The 2501 router has two serial interfaces
for WAN connection and one Attachment Unit Interface (AUI) connection
for a 10 Mbps Ethernet network connection. The 2501 router also has one
console and one auxiliary connection via RJ-45 connectors.
In-Band management is the process of
using your network for management of a device (EX: local
subnet).Out-of-band management would be a modem dialing into a router’s
auxiliary interface. The AUX port must be configured using the console
port before it will function. A router contains five virtual terminal
lines (0-4 VTY lines) to accept incoming Telnet sessions for in- band
management. A Telnet session can also come from any interface. Every
Cisco router has a console port that can be directly connected to a PC
or terminal so that you can type commands at the keyboard and receive
output on a terminal screen through a communications program, such as
Hyper Terminal.
To set up out-of-band management
with the connection between your terminal and the Cisco console port you
need to do the following:
- Cable the device using a rollover cable. You may need an RJ-45 to DB -9 or an RJ-45 to DB-25 adapter for your PC or terminal.
- Configure terminal emulation with the following COM port settings: 9600bps,8 data bits, no parity,1 stop bit, and no flow control.
There are two configuration files for
Cisco routers-one that is active and volatile (RAM), and one that the
router uses to get configuration parameters during startup (stored in
NVRAM).
A multi-protocol router maintains a separate routing table for each router protocol.
If a router does not know how to forward a
packet, it will drop the packet. If it does know how to forward a
packet, it changes the destination physical address to that of the next
hop and transmits the packet. As the packet moves along the
internetwork, its physical address changes but its protocol address
remains constant. Routers each make independent routing decisions based
on the local routing table. This is a hop-by-hop process, one step at a
time.
Cisco routers have the ability to copy
its configuration to and from a TFTP (Trivial File Transfer Protocol)
server. This is normally used in a WAN for remote router configuration.

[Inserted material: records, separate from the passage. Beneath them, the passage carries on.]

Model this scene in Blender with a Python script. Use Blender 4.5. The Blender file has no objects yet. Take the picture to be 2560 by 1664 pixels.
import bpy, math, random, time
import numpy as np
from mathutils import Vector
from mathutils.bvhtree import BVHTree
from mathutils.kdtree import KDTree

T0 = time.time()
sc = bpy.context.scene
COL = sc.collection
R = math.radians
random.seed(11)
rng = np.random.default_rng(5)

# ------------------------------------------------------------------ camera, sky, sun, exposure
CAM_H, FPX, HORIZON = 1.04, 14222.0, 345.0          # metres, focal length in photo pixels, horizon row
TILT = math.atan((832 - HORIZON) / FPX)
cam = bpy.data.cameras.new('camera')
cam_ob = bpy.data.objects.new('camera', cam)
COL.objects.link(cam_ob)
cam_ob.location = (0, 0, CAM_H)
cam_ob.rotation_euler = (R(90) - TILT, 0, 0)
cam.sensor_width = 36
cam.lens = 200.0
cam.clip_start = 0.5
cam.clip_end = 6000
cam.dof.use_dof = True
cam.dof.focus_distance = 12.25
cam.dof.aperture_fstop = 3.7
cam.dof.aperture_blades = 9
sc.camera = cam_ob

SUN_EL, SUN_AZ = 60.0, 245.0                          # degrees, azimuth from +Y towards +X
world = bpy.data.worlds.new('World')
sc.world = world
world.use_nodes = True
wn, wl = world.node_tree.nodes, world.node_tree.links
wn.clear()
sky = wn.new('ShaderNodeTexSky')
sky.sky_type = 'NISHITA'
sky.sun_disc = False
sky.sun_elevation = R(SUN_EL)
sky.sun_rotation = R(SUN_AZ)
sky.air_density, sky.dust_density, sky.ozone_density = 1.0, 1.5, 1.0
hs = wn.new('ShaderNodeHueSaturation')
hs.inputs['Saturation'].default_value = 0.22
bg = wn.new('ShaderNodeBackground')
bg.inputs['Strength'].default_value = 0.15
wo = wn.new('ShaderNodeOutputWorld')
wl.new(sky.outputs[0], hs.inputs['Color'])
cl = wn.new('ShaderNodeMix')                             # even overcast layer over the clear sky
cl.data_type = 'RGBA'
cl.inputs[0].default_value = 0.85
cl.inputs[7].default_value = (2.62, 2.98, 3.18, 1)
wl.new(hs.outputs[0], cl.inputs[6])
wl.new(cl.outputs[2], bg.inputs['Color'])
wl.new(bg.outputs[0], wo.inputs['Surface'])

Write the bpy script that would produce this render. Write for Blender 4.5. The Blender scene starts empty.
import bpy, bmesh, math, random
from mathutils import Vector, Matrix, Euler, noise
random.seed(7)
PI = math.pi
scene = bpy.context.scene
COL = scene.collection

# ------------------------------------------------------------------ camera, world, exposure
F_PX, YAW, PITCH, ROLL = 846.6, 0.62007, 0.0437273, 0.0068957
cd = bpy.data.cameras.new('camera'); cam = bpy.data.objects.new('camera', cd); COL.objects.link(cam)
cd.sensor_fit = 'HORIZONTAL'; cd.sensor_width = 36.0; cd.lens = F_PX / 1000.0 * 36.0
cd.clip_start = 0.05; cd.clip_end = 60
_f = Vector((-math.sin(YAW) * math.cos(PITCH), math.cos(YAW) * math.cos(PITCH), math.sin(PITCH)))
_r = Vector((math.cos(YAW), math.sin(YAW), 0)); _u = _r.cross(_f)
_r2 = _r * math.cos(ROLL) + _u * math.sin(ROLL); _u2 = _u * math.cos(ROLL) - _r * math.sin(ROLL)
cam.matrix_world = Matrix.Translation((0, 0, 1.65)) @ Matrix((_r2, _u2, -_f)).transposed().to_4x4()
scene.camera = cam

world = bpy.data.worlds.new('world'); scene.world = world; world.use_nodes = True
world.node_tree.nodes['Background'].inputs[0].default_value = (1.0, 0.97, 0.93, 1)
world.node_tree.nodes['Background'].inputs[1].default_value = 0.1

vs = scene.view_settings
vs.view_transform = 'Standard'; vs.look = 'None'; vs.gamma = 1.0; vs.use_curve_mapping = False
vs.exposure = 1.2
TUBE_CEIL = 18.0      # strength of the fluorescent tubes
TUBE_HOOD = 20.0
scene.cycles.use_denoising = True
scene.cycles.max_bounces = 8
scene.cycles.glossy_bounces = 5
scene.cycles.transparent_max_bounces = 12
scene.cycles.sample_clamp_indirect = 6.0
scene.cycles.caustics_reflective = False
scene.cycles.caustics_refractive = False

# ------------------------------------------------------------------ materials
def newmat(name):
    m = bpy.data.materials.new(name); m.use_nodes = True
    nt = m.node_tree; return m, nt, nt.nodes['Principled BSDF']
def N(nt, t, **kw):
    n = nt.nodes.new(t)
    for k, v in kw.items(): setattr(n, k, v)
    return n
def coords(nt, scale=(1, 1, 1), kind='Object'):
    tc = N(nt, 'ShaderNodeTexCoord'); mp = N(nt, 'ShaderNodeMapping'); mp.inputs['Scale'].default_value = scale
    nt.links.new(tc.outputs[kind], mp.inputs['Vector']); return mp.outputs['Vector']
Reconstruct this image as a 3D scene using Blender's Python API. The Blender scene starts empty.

Cisco routers need at least four
passwords set for minimal security: an enable password (primary router
password),a console password, an auxiliary line password, and a VTY
password (incoming telnet sessions).
Every Cisco router has a 16-bit
configuration register, which is stored in a special memory location in
NVRAM which allows the following functions: Force bootstrap program,
select boot source, enable or disable the console break function, set
terminal baud rate, load OS from ROM, and enable booting from TFTP.
“Router” is the default hostname for all
Cisco routers; the character following the hostname tells you what mode
you are in. The part of Cisco IOS that provides the user interface and
interprets the commands you type is called the command executive, or
EXEC. IP Routing must be manually configured.